Tuesday, January 30, 2007

GM delays earnings, expects 4Q profit

Friday, January 26, 2007
GM delays earnings, expects 4Q profit
Automaker will restate results back to 2002 due to tax accounting adjustments.
Sharon Terlep and Christine Tierney / The Detroit News

General Motors Corp. will delay its fourth-quarter and 2006 earnings reports while the automaker restates earnings dating back to 2002, the company announced Thursday.

The world's largest automaker also said it expects to post "significant" improvements in net results from last year, including a profitable fourth quarter with record revenue.

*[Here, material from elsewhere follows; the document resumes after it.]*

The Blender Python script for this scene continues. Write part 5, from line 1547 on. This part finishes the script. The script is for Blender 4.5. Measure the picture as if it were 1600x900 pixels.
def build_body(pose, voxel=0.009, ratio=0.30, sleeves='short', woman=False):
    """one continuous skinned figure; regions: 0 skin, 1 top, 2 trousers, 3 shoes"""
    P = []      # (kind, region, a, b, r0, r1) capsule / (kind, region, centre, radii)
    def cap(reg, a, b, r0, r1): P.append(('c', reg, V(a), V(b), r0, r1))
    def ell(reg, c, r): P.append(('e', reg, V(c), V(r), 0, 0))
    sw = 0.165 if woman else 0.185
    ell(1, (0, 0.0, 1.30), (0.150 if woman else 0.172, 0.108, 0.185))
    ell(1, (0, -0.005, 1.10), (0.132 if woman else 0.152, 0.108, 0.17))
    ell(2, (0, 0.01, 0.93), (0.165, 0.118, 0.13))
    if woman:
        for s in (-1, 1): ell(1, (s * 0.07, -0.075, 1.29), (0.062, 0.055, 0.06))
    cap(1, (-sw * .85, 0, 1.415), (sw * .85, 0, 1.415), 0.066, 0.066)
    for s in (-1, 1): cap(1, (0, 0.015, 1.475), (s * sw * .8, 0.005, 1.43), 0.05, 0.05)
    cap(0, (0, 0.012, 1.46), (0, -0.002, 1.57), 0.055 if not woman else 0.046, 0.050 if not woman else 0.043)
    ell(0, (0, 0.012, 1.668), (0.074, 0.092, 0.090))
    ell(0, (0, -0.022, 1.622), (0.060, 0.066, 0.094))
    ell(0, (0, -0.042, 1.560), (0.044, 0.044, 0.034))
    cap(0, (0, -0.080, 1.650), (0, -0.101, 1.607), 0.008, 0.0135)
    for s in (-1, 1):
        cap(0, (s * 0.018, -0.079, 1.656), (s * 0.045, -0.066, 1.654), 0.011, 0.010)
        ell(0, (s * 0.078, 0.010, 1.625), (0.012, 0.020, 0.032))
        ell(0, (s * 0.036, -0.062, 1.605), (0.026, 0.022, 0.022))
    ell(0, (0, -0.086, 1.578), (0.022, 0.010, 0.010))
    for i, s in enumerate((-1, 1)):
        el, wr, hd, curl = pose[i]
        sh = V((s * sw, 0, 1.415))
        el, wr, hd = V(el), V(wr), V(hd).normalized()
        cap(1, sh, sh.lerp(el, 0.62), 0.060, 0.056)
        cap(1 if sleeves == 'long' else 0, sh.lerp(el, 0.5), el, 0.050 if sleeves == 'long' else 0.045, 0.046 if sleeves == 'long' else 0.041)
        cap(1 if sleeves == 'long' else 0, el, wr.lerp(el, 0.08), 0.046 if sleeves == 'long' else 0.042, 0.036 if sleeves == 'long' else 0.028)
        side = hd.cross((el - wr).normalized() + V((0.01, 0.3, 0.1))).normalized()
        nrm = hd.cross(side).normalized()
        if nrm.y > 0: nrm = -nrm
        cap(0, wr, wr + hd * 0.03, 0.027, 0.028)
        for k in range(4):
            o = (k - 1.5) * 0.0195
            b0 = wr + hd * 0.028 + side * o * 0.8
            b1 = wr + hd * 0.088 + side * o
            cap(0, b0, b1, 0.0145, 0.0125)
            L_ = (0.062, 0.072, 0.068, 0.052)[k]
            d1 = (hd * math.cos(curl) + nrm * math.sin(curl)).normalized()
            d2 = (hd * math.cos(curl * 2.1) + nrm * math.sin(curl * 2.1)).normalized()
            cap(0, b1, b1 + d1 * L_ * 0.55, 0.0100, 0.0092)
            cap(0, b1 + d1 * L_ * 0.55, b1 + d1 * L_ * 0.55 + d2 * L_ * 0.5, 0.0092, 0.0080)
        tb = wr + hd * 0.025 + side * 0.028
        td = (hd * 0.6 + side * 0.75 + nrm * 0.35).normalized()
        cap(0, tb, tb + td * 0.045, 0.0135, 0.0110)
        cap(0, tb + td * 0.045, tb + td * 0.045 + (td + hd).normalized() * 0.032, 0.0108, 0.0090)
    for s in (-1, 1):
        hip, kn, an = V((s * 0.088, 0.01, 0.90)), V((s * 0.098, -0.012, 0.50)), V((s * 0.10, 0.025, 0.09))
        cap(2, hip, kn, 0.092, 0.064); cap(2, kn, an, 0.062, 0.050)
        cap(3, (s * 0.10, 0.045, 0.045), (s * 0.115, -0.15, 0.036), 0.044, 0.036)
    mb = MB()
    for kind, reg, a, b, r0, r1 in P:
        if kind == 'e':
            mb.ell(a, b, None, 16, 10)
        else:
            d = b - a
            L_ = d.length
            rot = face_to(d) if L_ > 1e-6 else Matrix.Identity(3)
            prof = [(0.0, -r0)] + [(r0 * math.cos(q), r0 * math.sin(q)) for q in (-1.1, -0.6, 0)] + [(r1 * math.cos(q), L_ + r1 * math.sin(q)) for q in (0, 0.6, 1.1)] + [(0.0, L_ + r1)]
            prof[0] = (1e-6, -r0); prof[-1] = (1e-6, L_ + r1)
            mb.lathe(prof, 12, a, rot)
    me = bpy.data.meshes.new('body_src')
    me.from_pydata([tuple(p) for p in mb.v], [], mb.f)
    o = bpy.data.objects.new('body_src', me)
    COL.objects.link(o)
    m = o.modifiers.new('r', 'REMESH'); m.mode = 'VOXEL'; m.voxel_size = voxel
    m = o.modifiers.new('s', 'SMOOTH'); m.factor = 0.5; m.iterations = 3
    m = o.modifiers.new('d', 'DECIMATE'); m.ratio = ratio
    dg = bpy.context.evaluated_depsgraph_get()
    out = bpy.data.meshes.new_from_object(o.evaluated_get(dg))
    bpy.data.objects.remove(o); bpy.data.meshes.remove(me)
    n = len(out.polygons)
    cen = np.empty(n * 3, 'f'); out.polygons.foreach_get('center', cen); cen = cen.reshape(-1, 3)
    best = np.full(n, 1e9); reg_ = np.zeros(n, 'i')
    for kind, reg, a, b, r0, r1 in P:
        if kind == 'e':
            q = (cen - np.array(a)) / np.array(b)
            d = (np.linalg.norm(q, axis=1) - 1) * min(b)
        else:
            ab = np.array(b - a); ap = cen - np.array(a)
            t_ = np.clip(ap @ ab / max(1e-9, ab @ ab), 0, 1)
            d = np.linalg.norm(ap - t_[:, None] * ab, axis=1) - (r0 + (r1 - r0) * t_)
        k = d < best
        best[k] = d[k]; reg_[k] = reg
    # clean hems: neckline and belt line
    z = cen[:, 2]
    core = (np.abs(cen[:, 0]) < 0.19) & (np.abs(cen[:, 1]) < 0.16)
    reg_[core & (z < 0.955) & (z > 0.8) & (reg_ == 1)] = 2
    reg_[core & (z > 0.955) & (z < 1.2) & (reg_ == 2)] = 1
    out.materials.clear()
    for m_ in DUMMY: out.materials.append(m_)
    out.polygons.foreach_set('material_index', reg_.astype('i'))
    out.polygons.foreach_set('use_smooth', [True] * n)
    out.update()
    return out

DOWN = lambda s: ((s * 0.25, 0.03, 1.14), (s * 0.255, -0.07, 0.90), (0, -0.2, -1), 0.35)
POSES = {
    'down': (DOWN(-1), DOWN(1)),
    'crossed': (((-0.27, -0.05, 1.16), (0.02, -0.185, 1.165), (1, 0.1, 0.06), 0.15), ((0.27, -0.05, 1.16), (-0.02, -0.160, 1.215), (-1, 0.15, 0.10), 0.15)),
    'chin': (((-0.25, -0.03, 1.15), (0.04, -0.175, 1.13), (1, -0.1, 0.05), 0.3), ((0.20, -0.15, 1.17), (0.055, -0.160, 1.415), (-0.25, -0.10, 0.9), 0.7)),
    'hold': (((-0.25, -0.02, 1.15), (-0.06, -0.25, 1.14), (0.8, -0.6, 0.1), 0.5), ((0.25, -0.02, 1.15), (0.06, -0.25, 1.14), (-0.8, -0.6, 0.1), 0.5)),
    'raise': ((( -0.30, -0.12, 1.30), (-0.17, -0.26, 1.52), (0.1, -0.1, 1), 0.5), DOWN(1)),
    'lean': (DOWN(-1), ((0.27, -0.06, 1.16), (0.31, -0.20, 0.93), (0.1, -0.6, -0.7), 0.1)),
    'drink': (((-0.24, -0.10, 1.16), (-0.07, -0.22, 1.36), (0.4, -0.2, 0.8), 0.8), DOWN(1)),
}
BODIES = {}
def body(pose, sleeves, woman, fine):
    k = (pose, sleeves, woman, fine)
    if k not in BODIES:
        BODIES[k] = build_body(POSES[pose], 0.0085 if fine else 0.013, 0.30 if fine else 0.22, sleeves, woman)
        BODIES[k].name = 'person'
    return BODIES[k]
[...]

GM, which has restated results in seven of its last eight quarters, said the changes are due primarily to tax accounting adjustments and "could be material."

GM's earnings announcement was originally scheduled for Tuesday; now the automaker plans to give an update the week of Feb. 5 and expects to file an annual report with the Securities and Exchange Commission by the March 1 due date.

While GM's indication of improved results for the fourth quarter is likely to reassure investors that the automaker is on a recovery track, its continuing accounting problems are bound to provoke concern.

Some of the past restatements appear to be technical in nature, though the automaker is the subject of a half-dozen investigations by the SEC.

"We continue to be vigilant in looking at our accounting," said Fritz Henderson, GM's chief financial officer. "On the other hand, the fact that we have discovered errors tells us we have a lot more to go."

Last year, GM reported a $10.6 billion loss for 2005 -- after restating the result it issued previously.

That shortfall was dwarfed Thursday by Ford Motor Co.'s announcement that it lost $12.7 billion in 2006 -- the biggest annual loss in its history.

Of Detroit's automakers, struggling against intense competition from Asian rivals in their home market, GM is furthest along in its recovery program, and investors are watching its progress closely.

Analysts have been expecting strong results from GM for 2006, a year in which the automaker pared its work force, cut production costs and scaled back less profitable businesses, such as sales to rental car companies.

Another factor in the earnings holdup is GMAC. GM's former finance arm was not able to supply information on time that GM needed for its fourth-quarter report. GM sold 51 percent of GMAC on Nov. 30 as part of an effort to raise cash.

GM's accounting woes have been embarrassing to a company that has long prided itself on its impeccable recordkeeping. The company appointed a former AT&T controller and chief accounting officer, Nick Cyprus, as its top accountant on Dec. 1, in an effort to improve its bookkeeping in the face of a number of federal investigations.

The delay is more a "nuisance" than anything else, said David Healy, an analyst with Burnham Investment Research.

"I don't think it's going to have any affect on cash," he said. "I was looking for pretty good earnings for the fourth quarter."

GM expects to be profitable in the 2006 fourth quarter, excluding some special costs, and expects to improve net income significantly over the fourth quarter of 2005, Henderson said. GM has improved its liquidity position, ending the year with around $26.4 billion in cash and equivalents, an increase of about $5.9 billion over year-earlier levels.

GM may sell division

GM has raised billions of dollars in the last two years selling assets. The automaker got $14 billion when it sold GMAC to Cerberus Capital Management LP. It raised $3 billion by selling stakes in Fuji Heavy Industries Ltd., Isuzu Motors Ltd. and Suzuki Motor Corp.

The company confirmed Thursday that it may sell its Allison Transmission division, which makes transmissions for large commercial and military vehicles. The unit employs about 3,400 workers and has seven plants in the Indianapolis area.

Also on Thursday, GM Marketing Chief Mark LaNeve said January sales will likely be down from last year, but only because the automaker dramatically reduced the number of vehicles it sold for use in rental fleets. Retail sales are on pace to meet January 2006 sales, the automaker said.

GM saw its U.S. sales fall 9 percent in 2006. Overall, GM's U.S. market share slipped to a historic low of 24 percent.

GM sold about 650,000 vehicles to rental fleets in 2006, about 75,000 fewer than in 2005. The company plans to cut that number by 100,000 to 120,000 in 2007, LaNeve said.

LaNeve reiterated GM's goal of selling cars at a higher price even at the risk of losing market share.

"We're committed to the strategy," he said. "We believe it's working for us."